The entire service has been reconfigured to better promote its stations. It’s basically a Pandora-like experience where you can select a track, artist, playlist, or even another Rdio listener and generate a station based on your selection. They’re free, and ad-supported unless you’re a paying subscriber. Similar to Beats Music, Rdio also is coming out with human-curated stations that will be based on moods, activities and times of day; this might be something like a running mix, or a station full of tunes to listen to while you get it on.


You’ll encounter stations front and center when you log into Rdio now, where they are prominently displayed on a new “Home” screen. Previously, the app would display a “Heavy Rotation” screen when you first fired it up on mobile or the Web—basically what was spinning in your network, including the things your friends were listening to. That’s been replaced by Home, which Rdio thinks of as something akin like a personalized music magazine made up of “music stories.”


Rdio's new Home screen starts with the option to Keep Listening

Rdio’s new Home screen starts with the option to Keep Listening. Screenshot: WIRED



When you land in the app now, the first thing Home will do is offer to let you keep listening to whatever you left off with. As you scroll down, you’ll start to see other suggestions like “this week’s hottest new music,” which shows you new releases you might be interested in based on your previous listening activity. Then there’s “on the rise in your network,” or shows what’s trending with your friends. If there’s an artist you listen to a lot, Rdio will offer you the chance to “dig deeper” into that band or musician’s catalog, showing you albums and songs you haven’t listened to before. The more you interact with all this, the more you listen and play, the more Home adjusts to offer a personalized experience for you.


Part of this personalization push means trying to help people get more social. To that end, Rdio has an improved “find people to follow” feature that can pull in contacts from your address book, Facebook, and Twitter. Once you build out your network, you’ll start seeing comments your friends have left on songs and albums showing up in your home screen.

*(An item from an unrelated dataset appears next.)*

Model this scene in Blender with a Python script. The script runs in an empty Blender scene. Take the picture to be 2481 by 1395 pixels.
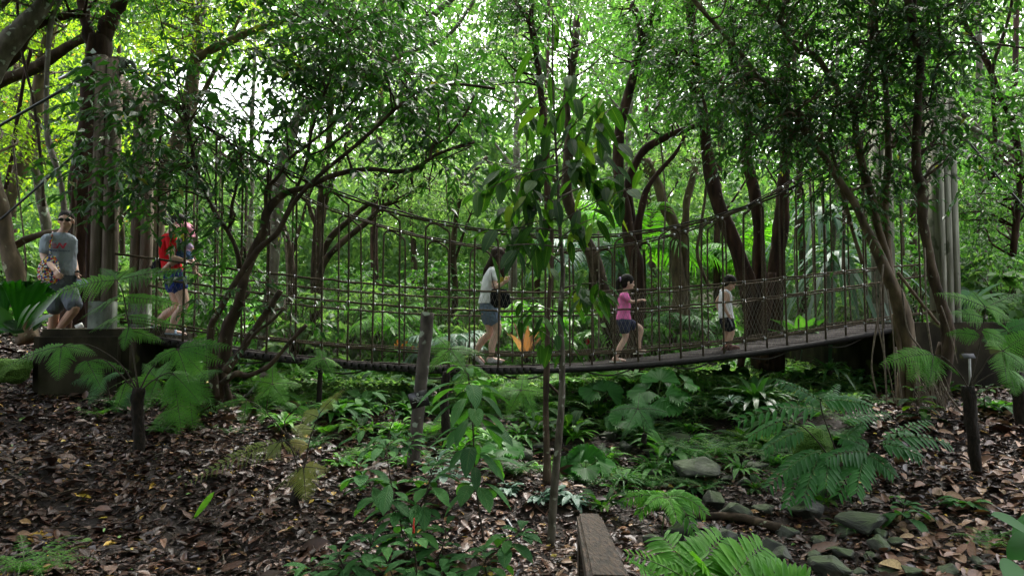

You’ll see the stations they’re listening to, and dive-deep features like one that shows which albums or songs friends come back to again and again. One of the coolest features we’ve seen in Home is one that shows, in real time, what your friends are listening to right now—we’ve found it to be both a source of inspiration and hilarity.


A Now Playing option shows what your contacts are playing in real time.

A Now Playing option shows what your contacts are playing in real time. Screenshot: WIRED



The other big idea in this redesign is converting free users to paid ones. Rdio found that lots of people bail out during registration, or during opportunities to upsell. It’s pushing those features into the background just a bit to give you the option to listen more, and be a bit more subtle about subscribing. For example, while you won’t be prompted to sign up for an account if you just come to the site and start streaming a station, if you try to click on back after a song plays you’ll be told that’s only an option for paid accounts, and offered the chance to sign up.


I’ve been using the new version for a few days, and it’s just great. Rdio’s always had fantastic discovery features, but this new version brings them to the forefront in an accessible way. In doing so, Rdio also offers a full spectrum of new ways to enjoy your music—based on albums and playlists you curate, or simply by sitting back and letting the algorithms work for you. If you haven’t given it a shot lately, it’s worth another listen.